The smallest axe in our collection is well-polished, greenish, fine-grained igneous rock. Could it be a toy? It is 3 inches long, 1 3/4 inches wide and 1 1/4 inch thick and is three-quarter grooved. It was found in LeFlore County on a Caddoan site.
Two axes in our collection not pictured are made of gneiss, which is very unusual for Oklahoma. They are full grooved, almost identically made, and are from the same site in Adair County. They are 4 1/2 inches long and 3 inches wide. They are the typical full-grooved axe so often found here.

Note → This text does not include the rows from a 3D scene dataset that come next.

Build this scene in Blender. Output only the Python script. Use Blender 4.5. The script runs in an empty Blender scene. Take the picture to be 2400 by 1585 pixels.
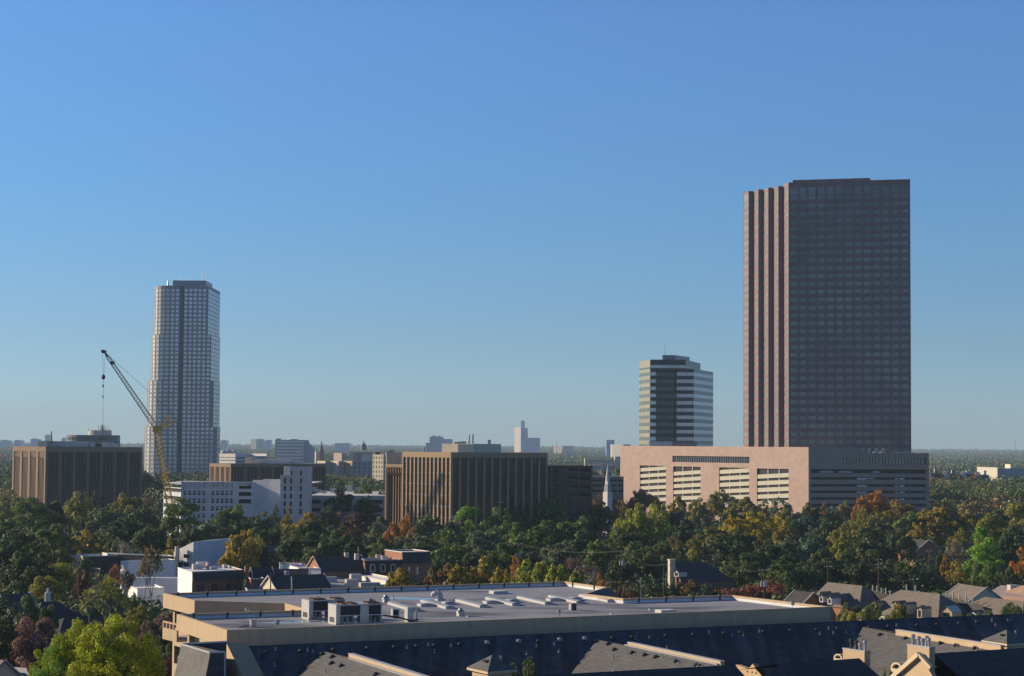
import bpy, math, random
import numpy as np
from mathutils import Vector, Matrix

R = math.radians
rnd = random.Random(11)
sc = bpy.context.scene
COL = sc.collection
V = Vector

HAZE_COL = (.56, .78, 1.0, 1); HAZE_D = 7.0e-5
SKY = (.6, .2, 3.0, .07); SUN_E = 4.6; SUN_C = (1.0, .80, .54); EXPO = .515; LEAFX = 3.0
# ------------------------------------------------------------------ camera
F = 4500.0; CX, CY = 1200.0, 792.5; CAMZ = 38.0
PITCH = math.atan((1046 - CY) / F); ROLL = R(0.42)
CROT = Matrix.Rotation(R(90) + PITCH, 3, 'X') @ Matrix.Rotation(ROLL, 3, 'Z')
CINV = CROT.transposed()


def ray(px, py):
    return CROT @ V(((px - CX) / F, -(py - CY) / F, -1.0))


def at(px, py, Y):
    d = ray(px, py); t = Y / d.y
    return V((d.x * t, Y, CAMZ + d.z * t))


def onz(px, py, z):
    d = ray(px, py); t = (z - CAMZ) / d.z
    return V((d.x * t, d.y * t, z))


def xy(px, Y, py=1046):
    p = at(px, py, Y); return V((p.x, p.y))


def proj(p):
    q = CINV @ (V(p) - V((0, 0, CAMZ)))
    return CX + F * q.x / -q.z, CY - F * q.y / -q.z


def onwall(px, py, p0, p1):
    """(distance along, height) where the sight line meets the vertical wall p0-p1"""
    u = (p1 - p0).normalized(); n = V((u.y, -u.x))
    d = ray(px, py); t = n.dot(p0) / (n.x * d.x + n.y * d.y)
    return (V((d.x * t, d.y * t)) - p0).dot(u), CAMZ + d.z * t


def onplane(px, py, p0, n):
    d = ray(px, py); o = V((0, 0, CAMZ))
    return o + d * ((p0 - o).dot(n) / d.dot(n))


def horizon(px):
    return 1046 + (px - 1200) * math.tan(ROLL)

# ------------------------------------------------------------------ materials
M = {}


def mat(name, col, rough=0.8, vary=0.12, scale=0.4, metal=0.0, spec=0.3, bump=0.0, stretch=None, col2=None, detail=4):
    m = bpy.data.materials.new(name); m.use_nodes = True
    nt = m.node_tree; b = nt.nodes['Principled BSDF']
    b.inputs['Roughness'].default_value = rough
    b.inputs['Metallic'].default_value = metal
    b.inputs['Specular IOR Level'].default_value = spec
    tc = nt.nodes.new('ShaderNodeTexCoord'); mp = nt.nodes.new('ShaderNodeMapping')
    nt.links.new(tc.outputs['Object'], mp.inputs['Vector'])
    if stretch: mp.inputs['Scale'].default_value = stretch
    nz = nt.nodes.new('ShaderNodeTexNoise'); nz.inputs['Scale'].default_value = scale
    nz.inputs['Detail'].default_value = detail; nz.inputs['Roughness'].default_value = 0.65
    nt.links.new(mp.outputs['Vector'], nz.inputs['Vector'])
    cr = nt.nodes.new('ShaderNodeValToRGB')
    a = col; c = col2 or col
    cr.color_ramp.elements[0].position = 0.3; cr.color_ramp.elements[1].position = 0.7
    cr.color_ramp.elements[0].color = (a[0] * (1 - vary), a[1] * (1 - vary), a[2] * (1 - vary), 1)
    cr.color_ramp.elements[1].color = (c[0] * (1 + vary), c[1] * (1 + vary), c[2] * (1 + vary), 1)
    nt.links.new(nz.outputs['Fac'], cr.inputs['Fac'])
    nt.links.new(cr.outputs['Color'], b.inputs['Base Color'])
    if bump:
        bp = nt.nodes.new('ShaderNodeBump'); bp.inputs['Strength'].default_value = bump; bp.inputs['Distance'].default_value = 0.1
        nt.links.new(nz.outputs['Fac'], bp.inputs['Height']); nt.links.new(bp.outputs['Normal'], b.inputs['Normal'])
    M[name] = m
    return m


def courses(name, bw, bh, mortar=0.02, dark=0.6, offset=0.5, wall=True):
    """overlay a brick / panel joint pattern on an existing material"""
    m = M[name]; nt = m.node_tree; b = nt.nodes['Principled BSDF']
    src = b.inputs['Base Color'].links[0].from_socket
    tc = nt.nodes.new('ShaderNodeTexCoord')
    sx = nt.nodes.new('ShaderNodeSeparateXYZ'); nt.links.new(tc.outputs['Object'], sx.inputs[0])
    ad = nt.nodes.new('ShaderNodeMath'); ad.operation = 'SUBTRACT'
    nt.links.new(sx.outputs['X'], ad.inputs[0]); nt.links.new(sx.outputs['Y'], ad.inputs[1])
    cb = nt.nodes.new('ShaderNodeCombineXYZ'); nt.links.new(ad.outputs[0], cb.inputs['X'])
    nt.links.new(sx.outputs['Z'], cb.inputs['Y'])
    br = nt.nodes.new('ShaderNodeTexBrick'); nt.links.new(cb.outputs[0], br.inputs['Vector'])
    br.inputs['Scale'].default_value = 1; br.inputs['Brick Width'].default_value = bw
    br.inputs['Row Height'].default_value = bh; br.inputs['Mortar Size'].default_value = mortar
    br.offset = offset
    br.inputs['Color1'].default_value = (1, 1, 1, 1); br.inputs['Color2'].default_value = (.86, .86, .86, 1)
    br.inputs['Mortar'].default_value = (dark, dark, dark, 1)
    mx = nt.nodes.new('ShaderNodeMix'); mx.data_type = 'RGBA'; mx.blend_type = 'MULTIPLY'; mx.inputs['Factor'].default_value = 1
    nt.links.new(src, mx.inputs['A']); nt.links.new(br.outputs['Color'], mx.inputs['B'])
    nt.links.new(mx.outputs['Result'], b.inputs['Base Color'])


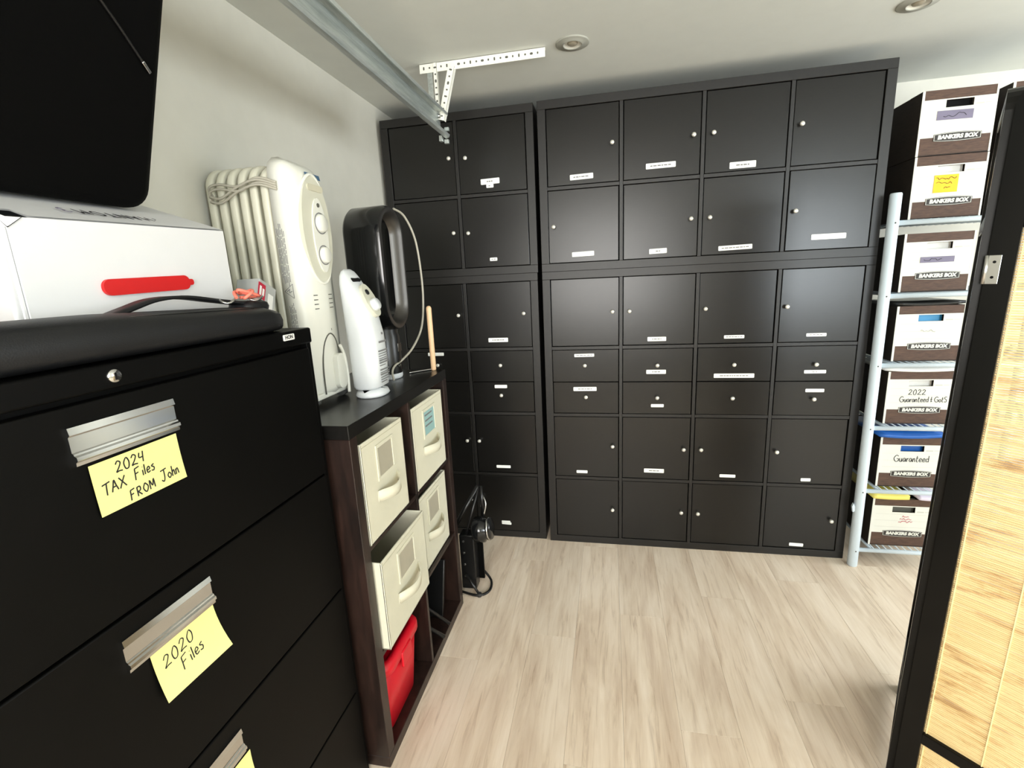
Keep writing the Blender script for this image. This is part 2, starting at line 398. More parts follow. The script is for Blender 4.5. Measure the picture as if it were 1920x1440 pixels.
def cabinet(label, x0, y0, z0, W, H, cols, rows, drawers, knobs, labels, tilt=0):
    """knobs: {(col,row[,half]): (x,z)}  labels: {(col,row[,half]): [(x,z,w,h,txt,roll)]} in world x,z; row 0 at the bottom"""
    t = thing('storage_cabinet', label, 'cabinet', (x0+W/2, y0, z0), (0, 0, tilt), 'black-brown cabinet units along the back wall')
    D, to, ti = .39, .038, .016; cw = (W-2*to-(cols-1)*ti)/cols; chh = (H-2*to-(rows-1)*ti)/rows
    lx = -W/2
    link('side_panel', MB().box((lx, 0, to), (lx+to, D, H-to), .0012, seg=1), 'black_brown_frame', t)
    link('side_panel', MB().box((-lx-to, 0, to), (-lx, D, H-to), .0012, seg=1), 'black_brown_frame', t)
    link('top_panel', MB().box((lx, 0, H-to), (-lx, D, H), .0012, seg=1), 'black_brown_frame', t)
    link('bottom_panel', MB().box((lx, 0, 0), (-lx, D, to), .0012, seg=1), 'black_brown_frame', t)
    link('back_panel', MB().box((lx+to, D-.008, to), (-lx-to, D-.002, H-to)), 'black_brown_frame', t)
    for c in range(1, cols):
        x_ = lx+to+c*cw+(c-1)*ti; link('divider', MB().box((x_, .001, to), (x_+ti, D-.008, H-to), .001, seg=1), 'black_brown_frame', t)
    for r_ in range(1, rows):
        z_ = to+r_*chh+(r_-1)*ti
        for c in range(cols):
            x_ = lx+to+c*(cw+ti); link('shelf', MB().box((x_, .001, z_), (x_+cw, D-.008, z_+ti), .001, seg=1), 'black_brown_frame', t)
    R = random.Random(int(1000*(W+H+x0*3+9)))
    for c in range(cols):
        for r_ in range(rows):
            cx = lx+to+c*(cw+ti)+cw/2; cz = to+r_*(chh+ti)+chh/2
            halves = [(0, cz, chh-.005)] if r_ not in drawers else [(1, cz+chh/4, chh/2-.0035), (0, cz-chh/4, chh/2-.0035)]
            for hf, zc, hh in halves:
                key = (c, r_, hf) if r_ in drawers else (c, r_)
                dy = .002+R.uniform(-.003, .0035); yaw = R.uniform(-.35, .35); rol = R.uniform(-.12, .12)
                d = link('drawer' if r_ in drawers else 'door', door_mesh(cw-.006, hh), 'black_brown', t, T(cx+R.uniform(-.001, .001), dy, zc) @ RZ(yaw) @ RY(rol))
                if key in knobs:
                    kx, kz = knobs[key]; link('knob', KN, 'knob_metal', d, T(kx-(x0+W/2)-cx, .0002, kz-z0-zc) @ RX(90))
                for (sx, sz, sw, sh, tx, ro) in labels.get(key, []):
                    link('label_sticker', sticker_mesh(sw, sh, tx), ['sticker', 'print_grey'], d, frame((sx-(x0+W/2)-cx, -.0003, sz-z0-zc), '-y', ro))
    return t
WB, HT = 1.47, .77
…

The purpose of each individual variety or form of grooved axe is open to speculation. Certain types seem to be more prevalent in some areas than in others, and some seem to overlap into nearby areas. Some axes are so different in appearance that they would seem to have been made on a whim of the maker.
Materials from which these axes were made vary so greatly that it would seem that the material could have been transported great distances. However, the most common material is the hard sandstone and granite.

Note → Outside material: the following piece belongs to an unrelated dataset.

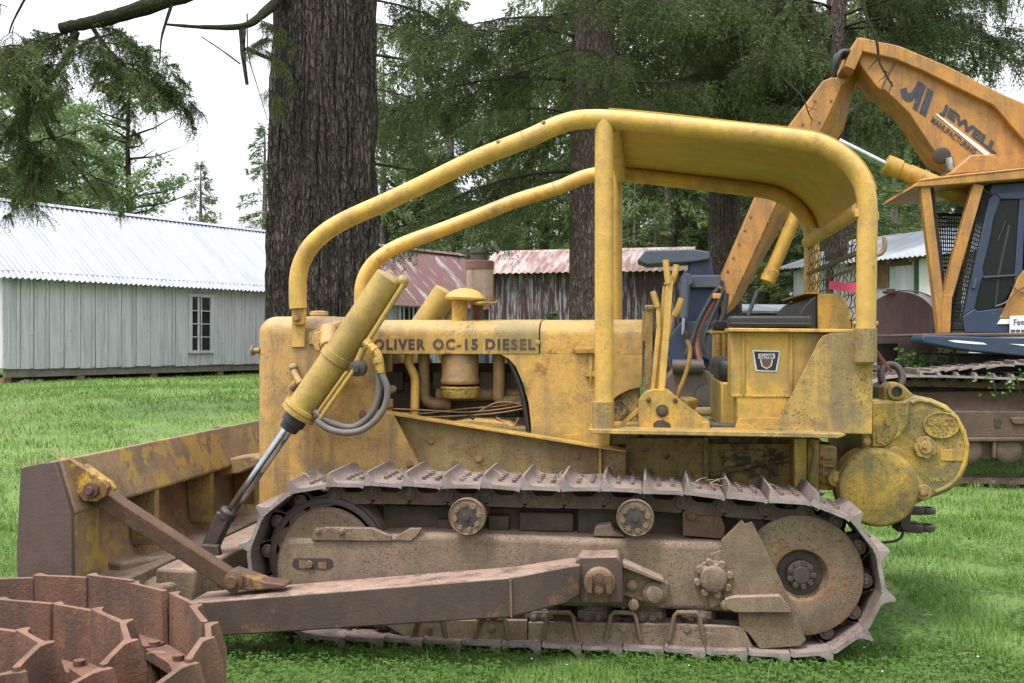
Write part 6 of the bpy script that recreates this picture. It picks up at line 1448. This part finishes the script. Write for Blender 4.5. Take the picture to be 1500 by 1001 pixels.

Numerous varieties have received special attention and been given definite names in other states, such as the Trophy axe, Wisconsin Fluted, Noded, Michigan Barbed, Notched, Pocket, Double-bitted and the Vertical-Longitudinal grooved axe. None of these are reported for Oklahoma, although they may turn up in the future. In Eastern Oklahoma, the small full-grooved axe predominates.
REFERENCES
Hummell, Glenn R.
The Keokuk Axe, Central States Archaeological Journal, Vol. 24, #1, October, pages 180-181.
McPherson, Harry R.
1971 An Axe of a Very Distinctive Type, Central States Archaeological Journal, Jan. Vol. 18, #1, pages 85-89.
Moorehead, Warren K.
1900 Prehistoric Implements, American Indian Books, Union City, GA, page 132.
Perino, Gregory
1964 The Caddo Axes of Arkansas, Central States Archaeological Journal, Jan., Vol. 14, #1, pages 78-81.
Hummell, Glenn R.
1971 Grooved Axe Typology, Wisconsin Archaeologist, Mar.-Vol. 52, #1, (N.S.), pages 20-41.
Stephens, Roy
1969 Half-grooved Axes, Central States Archaeological Journal, Vol. 16, #3, July, pages 112-116.